O movimento foi o primeiro produto do capital fingindo que é contra si mesmo. Coluna de Luiz Felipe Pondé, publicada pela FSP:
O filme de Quentin Tarantino "Era uma Vez ... em Hollywood" é sua
obra mais reflexiva. O filme se passa nos dias que precedem o
assassinato da mulher de Roman Polanski, a deliciosa Sharon Tate. Vamos
aos detalhes.
Na comunidade hippie em que vive Charles Mason e seu harém de meninas
brancas de classe média, constantemente drogadas, a violência
travestida de "I love you" escorre pelas paredes imundas do buraco em
que vivem, assistindo à TV.
Quando Cliff, personagem de Brad Pitt, entra nesse buraco, caminhando
em meio ao lixo acumulado em toda parte (mas, lembre, tudo permeado por
"paz e amor"), uma rápida imagem chama a sua atenção: a de um rato
preso gritando de dor numa ratoeira ao lado do fogão. Essa cena é
paradigmática da imagem que o filme passa da contracultura.

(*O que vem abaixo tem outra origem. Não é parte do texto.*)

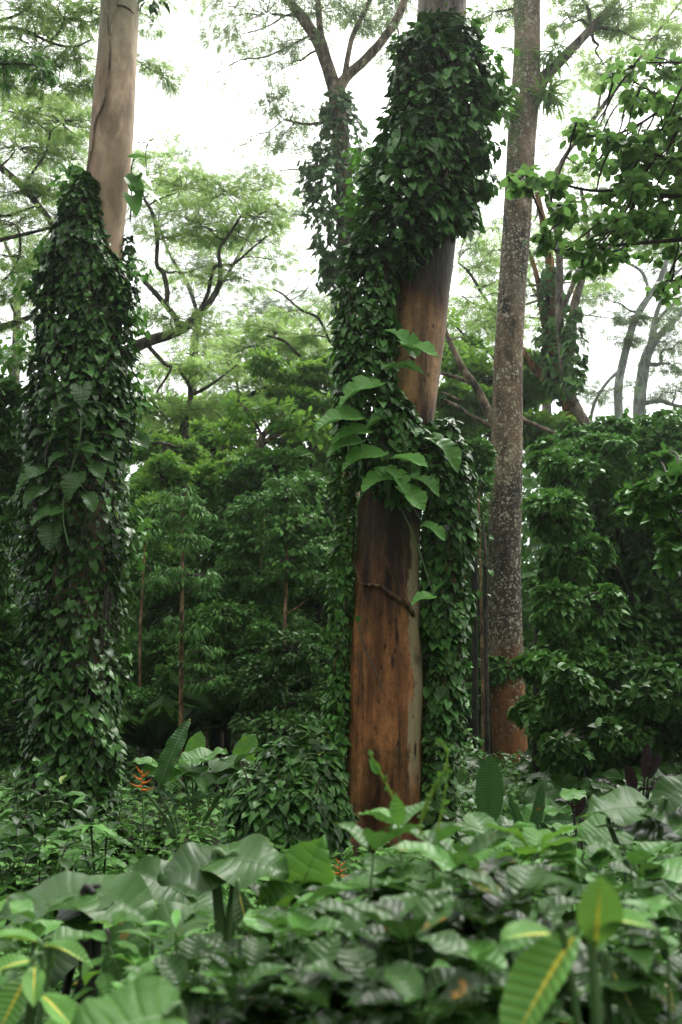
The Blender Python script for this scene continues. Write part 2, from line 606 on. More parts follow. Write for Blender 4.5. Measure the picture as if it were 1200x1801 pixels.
def bark_mat(name, base, dark, light, stretch=.18, scale=6.0, moss=None, moss_amt=.0, spots=None, spot_amt=.0, rough=.8, bands=(), streak=.6, strip=None, crack=.0, spec=.3, bump=.5, left_moss=None, pits=None, mottle=.8):
    """bands = (z low, z high, soft, colour, amount): stained stretches of the trunk, z in metres above the foot"""
    m, t = mat(name)
    oc = t.n('ShaderNodeTexCoord').outputs['Object']
    sep = t.n('ShaderNodeSeparateXYZ')
    t.l(oc, sep.inputs[0])
    z = sep.outputs[2]
    st = t.mapping(oc, (1, 1, stretch))
    n1 = t.noise(st, scale, 6, .62, .3)
    n2 = t.noise(st, scale * 3.7, 5, .65)
    n3 = t.noise(t.mapping(oc, (1, 1, .5)), scale * .35, 4, .6, .4)
    col = t.ramp(n1, [(.39, dark), (.5, base), (.62, light)])
    col = t.mix(t.math('MULTIPLY', t.math('SUBTRACT', n2, .45), 1.6, clamp=True), col, t.mix(.6, col, dark))
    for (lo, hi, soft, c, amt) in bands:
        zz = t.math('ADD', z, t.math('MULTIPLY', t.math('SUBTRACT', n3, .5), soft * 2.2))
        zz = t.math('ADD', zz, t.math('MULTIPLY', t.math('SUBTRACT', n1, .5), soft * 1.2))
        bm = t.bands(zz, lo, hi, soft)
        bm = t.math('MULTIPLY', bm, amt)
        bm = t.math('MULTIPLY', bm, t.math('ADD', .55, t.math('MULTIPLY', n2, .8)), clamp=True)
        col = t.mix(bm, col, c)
    va = t.ramp(n1, [(.36, (.38, .36, .34)), (.47, (.85, .85, .85)), (.56, (1.15, 1.12, 1.08)), (.66, (1.6, 1.5, 1.4))])
    vb = t.ramp(t.noise(t.mapping(oc, (1, 1, .7), (7, 3, 1)), scale * 3.2, 8, .78), [(.36, (.55, .54, .53)), (.5, (1, 1, 1)), (.64, (1.3, 1.28, 1.25))])
    col = t.mix(mottle, col, t.mix(1.0, t.mix(1.0, col, va, 'MULTIPLY'), vb, 'MULTIPLY'))
    if streak:
        ns = t.noise(t.mapping(oc, (1, 1, .05), (3, 1, 0)), scale * 1.6, 5, .7)
        sm = t.math('MULTIPLY', t.math('SUBTRACT', ns, .54), 7.0, clamp=True)
        col = t.mix(t.math('MULTIPLY', sm, streak), col, dark)
    if strip:
        # a long scar of pale bare wood on one flank: strip = (u0, u1, z0, z1, colour)
        uv = t.n('ShaderNodeUVMap', uv_map='UVMap').outputs[0]
        su = t.n('ShaderNodeSeparateXYZ')
        t.l(uv, su.inputs[0])
        uu = t.math('ADD', su.outputs[0], t.math('MULTIPLY', t.math('SUBTRACT', t.noise(t.mapping(oc, (1, 1, .35)), 4.0, 6, .65), .5), .16))
        uu = t.math('ADD', uu, t.math('MULTIPLY', t.math('SUBTRACT', z, strip[2]), -.006))
        a = t.bands(uu, strip[0], strip[1], .007)
        zb = t.bands(z, strip[2], strip[3], .3)
        sc = t.mix(t.math('MULTIPLY', n2, 1.0), strip[4], t.mix(.55, strip[4], dark))
        col = t.mix(t.math('MULTIPLY', a, zb), col, sc)
    if moss:
        mn = t.noise(oc, 2.6, 6, .65)
        mm = t.math('MULTIPLY', t.math('SUBTRACT', mn, 1 - moss_amt), 7.0, clamp=True)
        col = t.mix(t.math('MULTIPLY', mm, .75), col, moss)
    if left_moss:
        uv = t.n('ShaderNodeUVMap', uv_map='UVMap').outputs[0]
        su = t.n('ShaderNodeSeparateXYZ')
        t.l(uv, su.inputs[0])
        a = t.bands(su.outputs[0], left_moss[0], left_moss[1], .06)
        zb = t.bands(z, left_moss[2], left_moss[3], 1.2)
        nn = t.math('MULTIPLY', t.math('SUBTRACT', t.noise(oc, 3.0, 6, .7), .42), 7.0, clamp=True)
        col = t.mix(t.math('MULTIPLY', t.math('MULTIPLY', a, zb), nn), col, left_moss[4])
    if pits:
        for sc_, zs in ((6.0, .28), (11.0, .45), (26.0, .7)):
            vo = t.n('ShaderNodeTexVoronoi')
            vo.inputs['Scale'].default_value = sc_
            t.l(t.mapping(oc, (1, 1, zs)), vo.inputs['Vector'])
            sepc = t.n('ShaderNodeSeparateColor')
            t.l(vo.outputs['Color'], sepc.inputs[0])
            on = t.math('GREATER_THAN', sepc.outputs[1], .55)
            s = t.math('MULTIPLY', t.math('SUBTRACT', .2, vo.outputs['Distance']), 9.0, clamp=True)
            col = t.mix(t.math('MULTIPLY', t.math('MULTIPLY', s, on), pits), col, dark)
    if spots:
        patch = t.math('MULTIPLY', t.math('SUBTRACT', t.noise(t.mapping(oc, (1, 1, .6), (2, 5, 1)), 1.5, 5, .65), .40), 6.0, clamp=True)
        for sc_, th in ((5.5, .30), (10.0, .34), (19.0, .37)):
            vo = t.n('ShaderNodeTexVoronoi')
            vo.inputs['Scale'].default_value = sc_
            wob = t.n('ShaderNodeVectorMath', operation='ADD')
            no = t.n('ShaderNodeTexNoise')
            no.inputs['Scale'].default_value = sc_ * 1.2
            t.l(oc, no.inputs['Vector'])
            sv = t.n('ShaderNodeVectorMath', operation='SCALE')
            t.l(no.outputs['Color'], sv.inputs[0])
            sv.inputs['Scale'].default_value = .9 / sc_
            t.l(oc, wob.inputs[0])
            t.l(sv.outputs[0], wob.inputs[1])
            t.l(wob.outputs[0], vo.inputs['Vector'])
            sepc = t.n('ShaderNodeSeparateColor')
            t.l(vo.outputs['Color'], sepc.inputs[0])
            on = t.math('GREATER_THAN', t.math('ADD', sepc.outputs[0], t.math('MULTIPLY', t.math('SUBTRACT', n3, .5), 1.3)), 1 - spot_amt)
            zf = t.math('MULTIPLY', t.math('SUBTRACT', z, spots[1]), .7, clamp=True)
            s = t.math('MULTIPLY', t.math('SUBTRACT', th, vo.outputs['Distance']), 14.0, clamp=True)
            s = t.math('MULTIPLY', t.math('MULTIPLY', t.math('MULTIPLY', s, on), zf), t.math('ADD', .3, patch, clamp=True))
            col = t.mix(t.math('MULTIPLY', s, .85), col, t.mix(n2, spots[0], spots[2]))
    b = t.n('ShaderNodeBsdfPrincipled')
    t.l(col, b.inputs['Base Color'])
    b.inputs['Roughness'].default_value = rough
    b.inputs['Specular IOR Level'].default_value = spec
    h = t.math('ADD', t.math('MULTIPLY', n1, .6), t.math('MULTIPLY', n2, .5))
    if crack:
        cr = t.noise(t.mapping(oc, (.35, .35, 2.2)), scale * 1.5, 4, .7, .5)
        cm = t.math('MULTIPLY', t.math('SUBTRACT', cr, .6), 8.0, clamp=True)
        h = t.math('SUBTRACT', h, t.math('MULTIPLY', cm, crack))
    bp = t.n('ShaderNodeBump')
    bp.inputs['Strength'].default_value = bump
    bp.inputs['Distance'].default_value = .03
    t.l(h, bp.inputs['Height'])
    t.l(bp.outputs[0], b.inputs['Normal'])
    out = t.n('ShaderNodeOutputMaterial')
    t.l(b.outputs[0], out.inputs['Surface'])
    return m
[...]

A historiadora Gertrud Himmelfarb no seu "One Nation, Two Cultures"
já nos havia chamado a atenção para o fato que a contra cultura nunca
foi sobre paz e amor.
Ela foi sim, em muito, um movimento de enorme violência escondido
atrás de boa música, da recusa da Guerra do Vietnã e do sexo fácil. A
contracultura não foi um exercício amplo de paz e amor, foi um grande
surto de ódio contra a vida social, regado a boa música, drogas e sexo
barato.
Imagine você, um "regular guy", dando carona a uma gostosinha de
shortinho curtinho e ela lhe oferecendo uma chupada enquanto você dirige
seu carro (outra cena envolvendo Brad Pitt). Que cara não guardaria uma
simpatia secreta pela contracultura ganhando boquetes de graça assim no
meio do trânsito? Voltemos ao ratinho.
A indiferença profunda pelo sofrimento alheio aqui não trata de
bebês, cachorrinhos e gatinhos. Toca o fundo do poço: entende-se que
ratoeiras sejam usadas para pegar "ratos sujos", mas deixar o animal
agonizar gritando enquanto você fuma maconha, toma ácido e vê TV? Você
consegue imaginar algo mais típico do "sistema" do que ficar "bundando"
em frente a uma TV?
A contracultura foi o primeiro grande exemplo de mau caratismo
juvenil travestido de combate ao mundo injusto. De lá para cá, o modus
operandi "aliviou", mas a farsa continua a mesma. Sob o signo da recusa
ao "sistema", a preguiça ganha ares de crítica social. E o grande tédio
que marcou a contracultura se aprofundou em direção ao suicídio, à
melancolia e ao ativismo mimimi.
Outro traço evidente da contracultura apresentada por Tarantino é a
infantilização que se tornou uma epidemia de lá para cá. Adultos que
sonham em ser a bobinha da Sharon Tate no filme (hoje sonhando em ser
uma estrelinha no YouTube) ou o deprimido Dalton (DiCaprio) vendo que a
fama é espuma. Esse é um detalhe essencial desse Tarantino –o mundo
virou Hollywood, um parque temático de farsas festivas.
O ar de faz de conta do cinema hollywoodiano, que escondia o
desespero de um monte de gente que toparia qualquer sofá para chegar à
fama, se fez contrato social contemporâneo. Ao contrário do que o
ativismo político de gênero faz pensar, hoje não só atores topam
qualquer sofá para chegar à fama, a busca do sofá se tornou um direito
de todo cidadão na sua furiosa busca pela autoestima e pela fuga da
irrelevância.
A agonia, o vazio, o tédio, a banalização das drogas e o desprezo
pela vida cotidiana são a grande herança da contracultura –afora, claro,
a boa música e os jeans. Ela foi o primeiro grande produto do capital
fingindo que é contra si mesmo. "Liberando" meninas para boquetes nos
carros de estranhos, a contracultura desaguou num grande tédio assexuado
e num debate infinito sobre quem pode e tem o direito de comer quem ou o
que.
A velocidade com a qual Polanski dirige seu supercarro cool, ao lado
da deliciosa Sharon Tate, com o vento batendo no rosto, simboliza como
nada a ilusão de liberdade que aquela época legou ao mundo.
A sensação de poder e sucesso, os bacanais que eram mais sono, larica
e preguiça, se impuseram como cotidiano de um monte de gente que elevou
a adolescência a um paradigma da vida.
O horror ao burguês, na verdade, escondia o mau caratismo da preguiça como falsa crítica social.